His argument that he was deprived of his Sixth Amendment right is even more ridiculous, given his refusal of court-appointed counsel. That refusal in these circumstances constitutes a valid waiver. We have specifically held in a similar situation that there is no constitutional right "to representation by nonlawyers or laymen." United States v. Thibodeaux, 758 F.2d 199, 201 (7th Cir. 1985). Bressler has not shown that he was prejudiced in his defense in any way. Furthermore, as the trial court did in Thibodeaux, the district court here had a licensed attorney standing by during the trial to assist Bressler, in addition to allowing him to confer with two friends. Having received an adequate and fair trial, Bressler cannot now complain.
ORDER
We have just received defendant's supplemental reply brief to the government's reply brief.
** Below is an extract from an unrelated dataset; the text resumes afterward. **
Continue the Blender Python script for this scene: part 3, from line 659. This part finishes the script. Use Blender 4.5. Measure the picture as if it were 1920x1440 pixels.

The arguments therein are singularly unpersuasive. Counsel compounds the error by misrepresenting as Seventh Circuit precedent a Northern District of Illinois opinion by Judge Shadur, United States v. Wojtas, 611 F. Supp. 118 (N.D.Ill. 1985). Contrary to counsel's statement, the Seventh Circuit has not "reject[ed] Moore, supra, and specifically embrace[d the First Circuit's opinion in] Aitken, supra" (Supp.R.Br. at 3). Judge Shadur's remarks appeared only in an appendix to the main body of his Wojtas opinion merely to illustrate a point, and were unrelated to the issue being decided. 611 F. Supp. at 122. However helpful these remarks might be were we considering in the first instance the jury instruction approved by Moore, they do not address the issue before us — whether the jury instruction given constituted plain error. Counsel would have been better advised to address Witvoet, which is relevant Seventh Circuit precedent and which the government brought to counsel's attention pursuant to Circuit Rule 11, in his supplemental reply brief than to make misleading references to the dicta in Wojtas. Therefore we adhere to our August 27 opinion herein.